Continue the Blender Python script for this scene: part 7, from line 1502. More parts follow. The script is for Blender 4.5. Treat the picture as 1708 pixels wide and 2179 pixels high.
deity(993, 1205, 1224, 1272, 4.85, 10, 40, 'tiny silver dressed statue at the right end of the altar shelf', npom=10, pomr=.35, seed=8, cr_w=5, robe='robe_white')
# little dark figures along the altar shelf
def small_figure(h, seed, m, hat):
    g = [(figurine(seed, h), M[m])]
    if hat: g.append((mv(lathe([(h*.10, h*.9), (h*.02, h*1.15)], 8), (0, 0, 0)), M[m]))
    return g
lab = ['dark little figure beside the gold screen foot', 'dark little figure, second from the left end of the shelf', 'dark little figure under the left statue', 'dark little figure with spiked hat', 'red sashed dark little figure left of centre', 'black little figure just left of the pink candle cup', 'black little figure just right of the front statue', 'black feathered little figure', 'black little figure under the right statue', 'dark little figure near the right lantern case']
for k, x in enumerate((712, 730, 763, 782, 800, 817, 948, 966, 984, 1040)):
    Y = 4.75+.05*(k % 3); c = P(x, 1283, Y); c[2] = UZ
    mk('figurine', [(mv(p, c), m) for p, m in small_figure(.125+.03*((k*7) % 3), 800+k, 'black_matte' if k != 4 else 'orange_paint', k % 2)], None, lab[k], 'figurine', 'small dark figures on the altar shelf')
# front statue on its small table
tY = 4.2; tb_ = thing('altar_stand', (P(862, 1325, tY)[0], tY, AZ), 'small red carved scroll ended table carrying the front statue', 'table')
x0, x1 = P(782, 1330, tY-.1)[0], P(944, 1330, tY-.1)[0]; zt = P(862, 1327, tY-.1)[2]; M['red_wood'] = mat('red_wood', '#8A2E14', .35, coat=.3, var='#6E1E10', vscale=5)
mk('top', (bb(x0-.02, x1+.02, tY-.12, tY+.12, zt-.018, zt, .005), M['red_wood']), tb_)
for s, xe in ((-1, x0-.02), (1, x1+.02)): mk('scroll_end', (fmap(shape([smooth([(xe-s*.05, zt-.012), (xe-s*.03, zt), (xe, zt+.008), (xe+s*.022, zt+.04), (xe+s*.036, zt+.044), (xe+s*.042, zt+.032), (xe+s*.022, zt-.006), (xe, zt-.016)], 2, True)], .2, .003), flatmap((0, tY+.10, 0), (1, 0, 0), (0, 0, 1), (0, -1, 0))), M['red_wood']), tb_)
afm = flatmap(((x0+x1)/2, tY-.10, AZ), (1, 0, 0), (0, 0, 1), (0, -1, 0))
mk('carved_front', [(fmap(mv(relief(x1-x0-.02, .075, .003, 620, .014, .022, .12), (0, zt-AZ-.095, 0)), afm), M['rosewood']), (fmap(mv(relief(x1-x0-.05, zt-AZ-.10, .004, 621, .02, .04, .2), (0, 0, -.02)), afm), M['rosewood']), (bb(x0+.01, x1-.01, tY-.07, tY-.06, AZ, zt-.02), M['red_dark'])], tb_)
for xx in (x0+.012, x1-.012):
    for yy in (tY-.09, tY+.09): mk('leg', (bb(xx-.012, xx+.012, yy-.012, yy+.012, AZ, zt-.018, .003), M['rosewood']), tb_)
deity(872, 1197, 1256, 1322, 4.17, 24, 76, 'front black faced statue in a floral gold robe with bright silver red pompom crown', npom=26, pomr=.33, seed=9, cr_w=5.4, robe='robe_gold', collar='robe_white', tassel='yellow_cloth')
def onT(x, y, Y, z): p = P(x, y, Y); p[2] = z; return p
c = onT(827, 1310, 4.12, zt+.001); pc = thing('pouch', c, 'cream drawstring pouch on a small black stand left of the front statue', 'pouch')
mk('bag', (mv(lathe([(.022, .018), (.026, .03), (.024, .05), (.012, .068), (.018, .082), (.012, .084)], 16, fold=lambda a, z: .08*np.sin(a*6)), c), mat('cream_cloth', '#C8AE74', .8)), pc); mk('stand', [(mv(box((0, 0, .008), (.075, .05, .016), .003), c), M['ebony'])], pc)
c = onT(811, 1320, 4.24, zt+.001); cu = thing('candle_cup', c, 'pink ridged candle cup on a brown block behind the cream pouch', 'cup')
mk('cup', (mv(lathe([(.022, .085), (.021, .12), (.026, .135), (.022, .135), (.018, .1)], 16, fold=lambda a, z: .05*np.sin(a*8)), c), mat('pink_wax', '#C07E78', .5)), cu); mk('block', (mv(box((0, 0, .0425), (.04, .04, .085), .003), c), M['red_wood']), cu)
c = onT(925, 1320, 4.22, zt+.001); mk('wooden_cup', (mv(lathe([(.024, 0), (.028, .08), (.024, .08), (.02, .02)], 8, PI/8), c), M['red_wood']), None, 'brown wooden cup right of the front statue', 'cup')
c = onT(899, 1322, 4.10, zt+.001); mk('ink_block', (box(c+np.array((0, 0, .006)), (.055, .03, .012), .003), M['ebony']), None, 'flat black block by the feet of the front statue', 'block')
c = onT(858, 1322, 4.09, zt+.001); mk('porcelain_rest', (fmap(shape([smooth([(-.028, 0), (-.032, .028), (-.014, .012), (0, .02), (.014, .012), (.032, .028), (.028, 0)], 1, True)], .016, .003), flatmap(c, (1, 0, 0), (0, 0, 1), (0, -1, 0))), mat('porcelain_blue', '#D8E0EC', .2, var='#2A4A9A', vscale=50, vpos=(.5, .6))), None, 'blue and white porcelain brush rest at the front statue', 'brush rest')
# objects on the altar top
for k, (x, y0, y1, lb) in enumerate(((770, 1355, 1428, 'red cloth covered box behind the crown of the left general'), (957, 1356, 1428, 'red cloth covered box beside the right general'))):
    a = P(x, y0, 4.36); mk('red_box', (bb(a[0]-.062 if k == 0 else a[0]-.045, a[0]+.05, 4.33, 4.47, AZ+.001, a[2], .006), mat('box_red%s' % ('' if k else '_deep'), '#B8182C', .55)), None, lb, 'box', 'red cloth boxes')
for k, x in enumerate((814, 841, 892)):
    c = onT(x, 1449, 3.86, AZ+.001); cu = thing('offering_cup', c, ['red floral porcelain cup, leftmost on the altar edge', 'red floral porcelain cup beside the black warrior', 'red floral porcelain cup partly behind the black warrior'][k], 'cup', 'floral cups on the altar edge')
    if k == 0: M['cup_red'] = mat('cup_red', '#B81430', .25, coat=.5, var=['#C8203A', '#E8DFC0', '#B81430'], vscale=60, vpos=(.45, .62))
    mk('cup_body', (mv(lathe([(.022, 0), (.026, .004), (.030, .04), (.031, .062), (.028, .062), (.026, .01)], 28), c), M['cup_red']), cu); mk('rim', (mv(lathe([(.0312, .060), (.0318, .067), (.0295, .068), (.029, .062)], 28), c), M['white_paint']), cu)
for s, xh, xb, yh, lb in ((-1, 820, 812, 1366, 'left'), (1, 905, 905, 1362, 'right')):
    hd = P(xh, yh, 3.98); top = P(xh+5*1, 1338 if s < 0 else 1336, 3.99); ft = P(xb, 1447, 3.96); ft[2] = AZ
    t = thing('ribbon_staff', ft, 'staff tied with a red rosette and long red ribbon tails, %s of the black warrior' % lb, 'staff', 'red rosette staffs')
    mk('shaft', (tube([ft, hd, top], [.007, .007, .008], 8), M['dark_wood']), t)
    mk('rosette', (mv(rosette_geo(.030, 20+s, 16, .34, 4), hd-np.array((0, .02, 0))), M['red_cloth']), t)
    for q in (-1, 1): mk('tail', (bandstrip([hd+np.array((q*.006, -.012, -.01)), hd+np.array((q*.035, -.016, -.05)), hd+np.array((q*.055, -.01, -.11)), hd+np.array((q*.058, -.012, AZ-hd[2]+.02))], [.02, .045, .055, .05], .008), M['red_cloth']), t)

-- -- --

- Task statement -
Retype the data in full and match it exactly.

- Solution to this problem -
Continue the Blender Python script for this scene: part 7, from line 1502. More parts follow. The script is for Blender 4.5. Treat the picture as 1708 pixels wide and 2179 pixels high.
deity(993, 1205, 1224, 1272, 4.85, 10, 40, 'tiny silver dressed statue at the right end of the altar shelf', npom=10, pomr=.35, seed=8, cr_w=5, robe='robe_white')
# little dark figures along the altar shelf
def small_figure(h, seed, m, hat):
    g = [(figurine(seed, h), M[m])]
    if hat: g.append((mv(lathe([(h*.10, h*.9), (h*.02, h*1.15)], 8), (0, 0, 0)), M[m]))
    return g
lab = ['dark little figure beside the gold screen foot', 'dark little figure, second from the left end of the shelf', 'dark little figure under the left statue', 'dark little figure with spiked hat', 'red sashed dark little figure left of centre', 'black little figure just left of the pink candle cup', 'black little figure just right of the front statue', 'black feathered little figure', 'black little figure under the right statue', 'dark little figure near the right lantern case']
for k, x in enumerate((712, 730, 763, 782, 800, 817, 948, 966, 984, 1040)):
    Y = 4.75+.05*(k % 3); c = P(x, 1283, Y); c[2] = UZ
    mk('figurine', [(mv(p, c), m) for p, m in small_figure(.125+.03*((k*7) % 3), 800+k, 'black_matte' if k != 4 else 'orange_paint', k % 2)], None, lab[k], 'figurine', 'small dark figures on the altar shelf')
# front statue on its small table
tY = 4.2; tb_ = thing('altar_stand', (P(862, 1325, tY)[0], tY, AZ), 'small red carved scroll ended table carrying the front statue', 'table')
x0, x1 = P(782, 1330, tY-.1)[0], P(944, 1330, tY-.1)[0]; zt = P(862, 1327, tY-.1)[2]; M['red_wood'] = mat('red_wood', '#8A2E14', .35, coat=.3, var='#6E1E10', vscale=5)
mk('top', (bb(x0-.02, x1+.02, tY-.12, tY+.12, zt-.018, zt, .005), M['red_wood']), tb_)
for s, xe in ((-1, x0-.02), (1, x1+.02)): mk('scroll_end', (fmap(shape([smooth([(xe-s*.05, zt-.012), (xe-s*.03, zt), (xe, zt+.008), (xe+s*.022, zt+.04), (xe+s*.036, zt+.044), (xe+s*.042, zt+.032), (xe+s*.022, zt-.006), (xe, zt-.016)], 2, True)], .2, .003), flatmap((0, tY+.10, 0), (1, 0, 0), (0, 0, 1), (0, -1, 0))), M['red_wood']), tb_)
afm = flatmap(((x0+x1)/2, tY-.10, AZ), (1, 0, 0), (0, 0, 1), (0, -1, 0))
mk('carved_front', [(fmap(mv(relief(x1-x0-.02, .075, .003, 620, .014, .022, .12), (0, zt-AZ-.095, 0)), afm), M['rosewood']), (fmap(mv(relief(x1-x0-.05, zt-AZ-.10, .004, 621, .02, .04, .2), (0, 0, -.02)), afm), M['rosewood']), (bb(x0+.01, x1-.01, tY-.07, tY-.06, AZ, zt-.02), M['red_dark'])], tb_)
for xx in (x0+.012, x1-.012):
    for yy in (tY-.09, tY+.09): mk('leg', (bb(xx-.012, xx+.012, yy-.012, yy+.012, AZ, zt-.018, .003), M['rosewood']), tb_)
deity(872, 1197, 1256, 1322, 4.17, 24, 76, 'front black faced statue in a floral gold robe with bright silver red pompom crown', npom=26, pomr=.33, seed=9, cr_w=5.4, robe='robe_gold', collar='robe_white', tassel='yellow_cloth')
def onT(x, y, Y, z): p = P(x, y, Y); p[2] = z; return p
c = onT(827, 1310, 4.12, zt+.001); pc = thing('pouch', c, 'cream drawstring pouch on a small black stand left of the front statue', 'pouch')
mk('bag', (mv(lathe([(.022, .018), (.026, .03), (.024, .05), (.012, .068), (.018, .082), (.012, .084)], 16, fold=lambda a, z: .08*np.sin(a*6)), c), mat('cream_cloth', '#C8AE74', .8)), pc); mk('stand', [(mv(box((0, 0, .008), (.075, .05, .016), .003), c), M['ebony'])], pc)
c = onT(811, 1320, 4.24, zt+.001); cu = thing('candle_cup', c, 'pink ridged candle cup on a brown block behind the cream pouch', 'cup')
mk('cup', (mv(lathe([(.022, .085), (.021, .12), (.026, .135), (.022, .135), (.018, .1)], 16, fold=lambda a, z: .05*np.sin(a*8)), c), mat('pink_wax', '#C07E78', .5)), cu); mk('block', (mv(box((0, 0, .0425), (.04, .04, .085), .003), c), M['red_wood']), cu)
c = onT(925, 1320, 4.22, zt+.001); mk('wooden_cup', (mv(lathe([(.024, 0), (.028, .08), (.024, .08), (.02, .02)], 8, PI/8), c), M['red_wood']), None, 'brown wooden cup right of the front statue', 'cup')
c = onT(899, 1322, 4.10, zt+.001); mk('ink_block', (box(c+np.array((0, 0, .006)), (.055, .03, .012), .003), M['ebony']), None, 'flat black block by the feet of the front statue', 'block')
c = onT(858, 1322, 4.09, zt+.001); mk('porcelain_rest', (fmap(shape([smooth([(-.028, 0), (-.032, .028), (-.014, .012), (0, .02), (.014, .012), (.032, .028), (.028, 0)], 1, True)], .016, .003), flatmap(c, (1, 0, 0), (0, 0, 1), (0, -1, 0))), mat('porcelain_blue', '#D8E0EC', .2, var='#2A4A9A', vscale=50, vpos=(.5, .6))), None, 'blue and white porcelain brush rest at the front statue', 'brush rest')
# objects on the altar top
for k, (x, y0, y1, lb) in enumerate(((770, 1355, 1428, 'red cloth covered box behind the crown of the left general'), (957, 1356, 1428, 'red cloth covered box beside the right general'))):
    a = P(x, y0, 4.36); mk('red_box', (bb(a[0]-.062 if k == 0 else a[0]-.045, a[0]+.05, 4.33, 4.47, AZ+.001, a[2], .006), mat('box_red%s' % ('' if k else '_deep'), '#B8182C', .55)), None, lb, 'box', 'red cloth boxes')
for k, x in enumerate((814, 841, 892)):
    c = onT(x, 1449, 3.86, AZ+.001); cu = thing('offering_cup', c, ['red floral porcelain cup, leftmost on the altar edge', 'red floral porcelain cup beside the black warrior', 'red floral porcelain cup partly behind the black warrior'][k], 'cup', 'floral cups on the altar edge')
    if k == 0: M['cup_red'] = mat('cup_red', '#B81430', .25, coat=.5, var=['#C8203A', '#E8DFC0', '#B81430'], vscale=60, vpos=(.45, .62))
    mk('cup_body', (mv(lathe([(.022, 0), (.026, .004), (.030, .04), (.031, .062), (.028, .062), (.026, .01)], 28), c), M['cup_red']), cu); mk('rim', (mv(lathe([(.0312, .060), (.0318, .067), (.0295, .068), (.029, .062)], 28), c), M['white_paint']), cu)
for s, xh, xb, yh, lb in ((-1, 820, 812, 1366, 'left'), (1, 905, 905, 1362, 'right')):
    hd = P(xh, yh, 3.98); top = P(xh+5*1, 1338 if s < 0 else 1336, 3.99); ft = P(xb, 1447, 3.96); ft[2] = AZ
    t = thing('ribbon_staff', ft, 'staff tied with a red rosette and long red ribbon tails, %s of the black warrior' % lb, 'staff', 'red rosette staffs')
    mk('shaft', (tube([ft, hd, top], [.007, .007, .008], 8), M['dark_wood']), t)
    mk('rosette', (mv(rosette_geo(.030, 20+s, 16, .34, 4), hd-np.array((0, .02, 0))), M['red_cloth']), t)
    for q in (-1, 1): mk('tail', (bandstrip([hd+np.array((q*.006, -.012, -.01)), hd+np.array((q*.035, -.016, -.05)), hd+np.array((q*.055, -.01, -.11)), hd+np.array((q*.058, -.012, AZ-hd[2]+.02))], [.02, .045, .055, .05], .008), M['red_cloth']), t)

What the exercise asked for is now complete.